TO BE DONE —
Locate the lines that hold the string "picture". Copy every such line.

COLLECTED MATERIAL —

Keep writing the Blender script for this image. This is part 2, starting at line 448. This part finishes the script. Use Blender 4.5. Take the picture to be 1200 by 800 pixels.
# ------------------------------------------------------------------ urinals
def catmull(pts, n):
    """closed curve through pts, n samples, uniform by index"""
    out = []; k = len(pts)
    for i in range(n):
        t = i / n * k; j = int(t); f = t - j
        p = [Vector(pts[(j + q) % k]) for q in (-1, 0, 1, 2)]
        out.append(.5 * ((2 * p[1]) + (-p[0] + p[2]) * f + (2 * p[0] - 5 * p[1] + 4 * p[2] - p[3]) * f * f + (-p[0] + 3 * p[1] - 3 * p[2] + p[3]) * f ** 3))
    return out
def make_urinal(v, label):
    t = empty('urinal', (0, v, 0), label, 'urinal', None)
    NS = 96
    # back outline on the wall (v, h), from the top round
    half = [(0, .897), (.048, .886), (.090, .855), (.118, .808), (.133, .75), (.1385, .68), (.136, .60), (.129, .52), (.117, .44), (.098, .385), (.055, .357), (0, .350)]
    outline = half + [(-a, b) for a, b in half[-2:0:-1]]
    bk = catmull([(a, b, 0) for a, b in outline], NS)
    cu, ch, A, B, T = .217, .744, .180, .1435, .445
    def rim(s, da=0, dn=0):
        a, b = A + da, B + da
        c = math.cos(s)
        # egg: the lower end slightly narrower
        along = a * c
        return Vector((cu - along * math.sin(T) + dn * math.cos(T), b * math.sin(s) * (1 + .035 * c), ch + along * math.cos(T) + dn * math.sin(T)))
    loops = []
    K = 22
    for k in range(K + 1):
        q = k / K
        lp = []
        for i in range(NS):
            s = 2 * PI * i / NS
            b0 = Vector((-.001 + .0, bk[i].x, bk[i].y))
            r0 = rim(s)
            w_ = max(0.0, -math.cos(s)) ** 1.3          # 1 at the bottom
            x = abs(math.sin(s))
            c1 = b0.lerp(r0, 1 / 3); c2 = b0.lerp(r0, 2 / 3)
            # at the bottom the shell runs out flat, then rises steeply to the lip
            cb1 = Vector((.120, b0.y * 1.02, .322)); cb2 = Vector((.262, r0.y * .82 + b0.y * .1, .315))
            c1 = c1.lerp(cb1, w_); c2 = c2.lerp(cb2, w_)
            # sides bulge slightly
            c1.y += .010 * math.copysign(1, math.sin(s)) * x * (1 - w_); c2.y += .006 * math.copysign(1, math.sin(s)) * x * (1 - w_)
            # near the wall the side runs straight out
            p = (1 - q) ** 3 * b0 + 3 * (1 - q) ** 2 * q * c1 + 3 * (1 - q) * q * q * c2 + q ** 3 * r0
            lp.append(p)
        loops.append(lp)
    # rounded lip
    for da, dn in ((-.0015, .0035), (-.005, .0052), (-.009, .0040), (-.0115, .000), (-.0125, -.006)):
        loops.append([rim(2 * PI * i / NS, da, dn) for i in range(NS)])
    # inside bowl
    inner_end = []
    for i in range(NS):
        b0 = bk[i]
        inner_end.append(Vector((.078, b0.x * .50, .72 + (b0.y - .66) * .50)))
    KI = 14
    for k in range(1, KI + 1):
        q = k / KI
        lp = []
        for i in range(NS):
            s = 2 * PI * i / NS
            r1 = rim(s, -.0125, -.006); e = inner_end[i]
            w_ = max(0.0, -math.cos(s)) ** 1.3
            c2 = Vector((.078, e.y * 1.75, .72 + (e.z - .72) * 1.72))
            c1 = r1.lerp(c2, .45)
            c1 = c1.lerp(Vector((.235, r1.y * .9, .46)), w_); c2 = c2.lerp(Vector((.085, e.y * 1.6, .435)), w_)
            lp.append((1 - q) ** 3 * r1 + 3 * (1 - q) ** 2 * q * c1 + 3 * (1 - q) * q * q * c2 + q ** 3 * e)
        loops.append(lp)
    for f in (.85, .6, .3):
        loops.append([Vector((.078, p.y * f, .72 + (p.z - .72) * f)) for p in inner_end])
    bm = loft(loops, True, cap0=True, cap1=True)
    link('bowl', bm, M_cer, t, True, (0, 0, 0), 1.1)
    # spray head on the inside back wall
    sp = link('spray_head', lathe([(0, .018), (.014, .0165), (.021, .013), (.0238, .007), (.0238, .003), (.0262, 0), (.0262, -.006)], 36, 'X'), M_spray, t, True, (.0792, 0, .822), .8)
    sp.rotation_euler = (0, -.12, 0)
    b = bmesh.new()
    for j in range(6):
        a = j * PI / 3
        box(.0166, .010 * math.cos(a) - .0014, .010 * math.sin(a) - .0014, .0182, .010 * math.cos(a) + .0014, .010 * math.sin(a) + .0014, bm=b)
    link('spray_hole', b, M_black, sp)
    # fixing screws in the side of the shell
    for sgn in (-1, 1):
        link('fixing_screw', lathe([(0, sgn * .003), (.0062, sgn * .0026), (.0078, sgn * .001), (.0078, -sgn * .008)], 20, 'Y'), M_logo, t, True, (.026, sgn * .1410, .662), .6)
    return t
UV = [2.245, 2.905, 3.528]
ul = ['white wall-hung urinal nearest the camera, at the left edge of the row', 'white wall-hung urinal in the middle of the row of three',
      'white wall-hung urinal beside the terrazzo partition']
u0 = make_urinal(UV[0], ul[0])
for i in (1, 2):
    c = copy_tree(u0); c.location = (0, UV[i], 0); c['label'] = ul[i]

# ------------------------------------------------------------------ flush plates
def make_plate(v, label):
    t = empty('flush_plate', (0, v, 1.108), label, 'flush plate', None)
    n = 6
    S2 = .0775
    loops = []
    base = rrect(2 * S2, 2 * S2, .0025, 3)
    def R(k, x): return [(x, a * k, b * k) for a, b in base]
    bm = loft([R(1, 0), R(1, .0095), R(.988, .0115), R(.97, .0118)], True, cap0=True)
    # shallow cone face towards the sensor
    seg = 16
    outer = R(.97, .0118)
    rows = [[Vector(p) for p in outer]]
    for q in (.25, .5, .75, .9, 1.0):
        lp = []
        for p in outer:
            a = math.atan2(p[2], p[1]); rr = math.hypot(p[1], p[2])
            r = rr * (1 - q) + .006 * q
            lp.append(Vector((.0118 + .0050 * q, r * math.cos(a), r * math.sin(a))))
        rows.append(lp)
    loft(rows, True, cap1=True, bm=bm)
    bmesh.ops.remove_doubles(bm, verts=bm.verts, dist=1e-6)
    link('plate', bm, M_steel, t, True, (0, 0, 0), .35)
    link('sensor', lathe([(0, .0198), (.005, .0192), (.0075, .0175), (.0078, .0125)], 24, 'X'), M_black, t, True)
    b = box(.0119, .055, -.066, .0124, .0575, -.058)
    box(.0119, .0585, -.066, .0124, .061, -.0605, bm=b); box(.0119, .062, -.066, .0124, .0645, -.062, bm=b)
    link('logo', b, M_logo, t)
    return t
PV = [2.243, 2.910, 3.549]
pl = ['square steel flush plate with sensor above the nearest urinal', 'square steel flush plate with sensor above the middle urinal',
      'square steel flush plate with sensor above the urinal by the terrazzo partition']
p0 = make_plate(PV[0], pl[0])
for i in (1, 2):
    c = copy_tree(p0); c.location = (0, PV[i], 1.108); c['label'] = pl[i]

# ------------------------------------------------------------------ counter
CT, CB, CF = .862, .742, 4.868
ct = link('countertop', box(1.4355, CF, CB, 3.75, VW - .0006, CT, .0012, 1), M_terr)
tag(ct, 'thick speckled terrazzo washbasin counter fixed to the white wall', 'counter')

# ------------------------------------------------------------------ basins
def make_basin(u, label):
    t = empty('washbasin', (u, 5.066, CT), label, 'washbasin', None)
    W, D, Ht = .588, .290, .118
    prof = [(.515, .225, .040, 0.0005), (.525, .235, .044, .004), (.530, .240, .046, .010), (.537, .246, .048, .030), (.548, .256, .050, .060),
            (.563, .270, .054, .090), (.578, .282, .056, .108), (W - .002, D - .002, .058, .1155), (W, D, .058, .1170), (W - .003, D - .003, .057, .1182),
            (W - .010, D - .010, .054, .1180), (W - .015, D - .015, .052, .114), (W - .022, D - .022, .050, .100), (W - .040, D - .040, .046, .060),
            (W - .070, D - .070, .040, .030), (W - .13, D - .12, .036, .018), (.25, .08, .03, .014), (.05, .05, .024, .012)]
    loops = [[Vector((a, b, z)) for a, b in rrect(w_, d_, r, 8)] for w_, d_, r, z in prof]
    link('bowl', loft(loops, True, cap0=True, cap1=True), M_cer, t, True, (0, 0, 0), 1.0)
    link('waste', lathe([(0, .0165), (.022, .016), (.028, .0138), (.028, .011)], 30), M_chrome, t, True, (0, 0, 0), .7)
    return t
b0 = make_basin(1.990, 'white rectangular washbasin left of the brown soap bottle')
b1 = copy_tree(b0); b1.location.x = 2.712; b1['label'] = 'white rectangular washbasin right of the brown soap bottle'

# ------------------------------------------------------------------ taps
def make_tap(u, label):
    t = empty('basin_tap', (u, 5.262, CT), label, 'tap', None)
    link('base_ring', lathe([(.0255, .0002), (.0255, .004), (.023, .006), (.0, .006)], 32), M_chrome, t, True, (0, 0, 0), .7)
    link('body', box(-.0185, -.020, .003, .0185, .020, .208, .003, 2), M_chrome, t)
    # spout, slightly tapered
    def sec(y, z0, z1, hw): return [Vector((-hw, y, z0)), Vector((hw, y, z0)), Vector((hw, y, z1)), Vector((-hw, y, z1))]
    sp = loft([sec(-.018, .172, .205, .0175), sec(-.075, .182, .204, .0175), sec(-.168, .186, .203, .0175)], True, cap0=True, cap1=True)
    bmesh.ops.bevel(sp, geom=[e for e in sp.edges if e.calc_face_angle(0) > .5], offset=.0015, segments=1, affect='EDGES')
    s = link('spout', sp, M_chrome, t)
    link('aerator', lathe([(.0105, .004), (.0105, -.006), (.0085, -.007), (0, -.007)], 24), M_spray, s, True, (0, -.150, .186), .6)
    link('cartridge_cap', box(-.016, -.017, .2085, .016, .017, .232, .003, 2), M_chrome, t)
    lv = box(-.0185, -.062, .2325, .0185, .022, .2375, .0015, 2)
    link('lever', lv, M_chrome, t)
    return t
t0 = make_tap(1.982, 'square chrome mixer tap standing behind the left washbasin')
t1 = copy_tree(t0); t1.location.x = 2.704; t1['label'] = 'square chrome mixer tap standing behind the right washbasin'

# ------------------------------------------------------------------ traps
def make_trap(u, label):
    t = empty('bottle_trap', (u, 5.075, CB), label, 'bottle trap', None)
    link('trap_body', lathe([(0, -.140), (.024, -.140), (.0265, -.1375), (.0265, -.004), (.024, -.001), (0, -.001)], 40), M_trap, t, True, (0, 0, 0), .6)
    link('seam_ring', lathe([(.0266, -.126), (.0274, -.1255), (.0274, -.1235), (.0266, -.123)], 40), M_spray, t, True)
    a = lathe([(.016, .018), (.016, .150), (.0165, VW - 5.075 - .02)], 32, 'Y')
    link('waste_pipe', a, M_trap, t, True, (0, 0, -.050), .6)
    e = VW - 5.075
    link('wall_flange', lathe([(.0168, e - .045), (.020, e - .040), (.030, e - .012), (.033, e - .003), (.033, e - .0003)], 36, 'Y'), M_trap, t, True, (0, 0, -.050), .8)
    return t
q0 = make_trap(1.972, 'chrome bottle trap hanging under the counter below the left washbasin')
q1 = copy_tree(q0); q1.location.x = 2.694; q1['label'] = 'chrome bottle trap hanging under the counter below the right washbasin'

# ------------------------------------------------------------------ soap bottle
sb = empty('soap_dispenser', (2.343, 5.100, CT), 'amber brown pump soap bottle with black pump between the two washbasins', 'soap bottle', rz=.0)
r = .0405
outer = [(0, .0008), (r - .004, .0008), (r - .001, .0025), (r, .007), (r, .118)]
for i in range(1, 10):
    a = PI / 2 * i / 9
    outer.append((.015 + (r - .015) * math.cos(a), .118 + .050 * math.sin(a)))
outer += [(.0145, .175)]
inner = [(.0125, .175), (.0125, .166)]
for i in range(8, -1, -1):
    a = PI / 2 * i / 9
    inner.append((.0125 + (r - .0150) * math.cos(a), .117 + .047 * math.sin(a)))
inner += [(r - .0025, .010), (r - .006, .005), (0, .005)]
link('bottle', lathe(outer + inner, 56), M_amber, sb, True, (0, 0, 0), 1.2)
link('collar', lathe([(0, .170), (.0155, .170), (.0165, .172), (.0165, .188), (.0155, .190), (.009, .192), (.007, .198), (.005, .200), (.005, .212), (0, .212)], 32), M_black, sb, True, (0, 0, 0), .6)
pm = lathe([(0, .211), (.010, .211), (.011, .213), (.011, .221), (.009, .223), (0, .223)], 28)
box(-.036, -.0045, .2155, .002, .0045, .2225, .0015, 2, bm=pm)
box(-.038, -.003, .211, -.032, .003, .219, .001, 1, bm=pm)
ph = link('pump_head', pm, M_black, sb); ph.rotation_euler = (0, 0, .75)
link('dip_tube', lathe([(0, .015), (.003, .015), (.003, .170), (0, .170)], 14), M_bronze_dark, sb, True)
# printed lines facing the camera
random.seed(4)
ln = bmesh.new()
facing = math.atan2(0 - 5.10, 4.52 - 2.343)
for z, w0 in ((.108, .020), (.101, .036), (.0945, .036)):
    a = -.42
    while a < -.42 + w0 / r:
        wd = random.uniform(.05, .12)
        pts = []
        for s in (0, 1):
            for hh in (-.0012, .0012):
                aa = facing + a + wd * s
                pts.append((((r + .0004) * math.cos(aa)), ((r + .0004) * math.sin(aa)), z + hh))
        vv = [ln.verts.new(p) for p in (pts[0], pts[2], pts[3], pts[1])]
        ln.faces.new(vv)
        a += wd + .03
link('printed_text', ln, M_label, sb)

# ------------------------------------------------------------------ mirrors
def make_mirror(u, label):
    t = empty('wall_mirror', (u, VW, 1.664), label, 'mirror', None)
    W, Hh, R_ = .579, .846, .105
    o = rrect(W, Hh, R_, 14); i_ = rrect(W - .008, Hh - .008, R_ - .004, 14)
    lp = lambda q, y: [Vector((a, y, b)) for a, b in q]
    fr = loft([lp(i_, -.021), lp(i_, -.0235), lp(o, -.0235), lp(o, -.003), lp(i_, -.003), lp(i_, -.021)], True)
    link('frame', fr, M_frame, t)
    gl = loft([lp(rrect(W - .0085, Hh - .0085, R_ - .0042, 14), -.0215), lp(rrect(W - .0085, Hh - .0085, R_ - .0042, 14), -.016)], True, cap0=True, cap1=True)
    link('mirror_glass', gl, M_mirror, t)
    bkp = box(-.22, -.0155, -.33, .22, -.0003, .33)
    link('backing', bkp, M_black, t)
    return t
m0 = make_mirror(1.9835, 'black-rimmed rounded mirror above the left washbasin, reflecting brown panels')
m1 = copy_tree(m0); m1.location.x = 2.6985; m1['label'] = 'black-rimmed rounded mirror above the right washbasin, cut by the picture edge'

CORRECT ANSWER —
Keep writing the Blender script for this image. This is part 2, starting at line 448. This part finishes the script. Use Blender 4.5. Take the picture to be 1200 by 800 pixels.
m1 = copy_tree(m0); m1.location.x = 2.6985; m1['label'] = 'black-rimmed rounded mirror above the right washbasin, cut by the picture edge'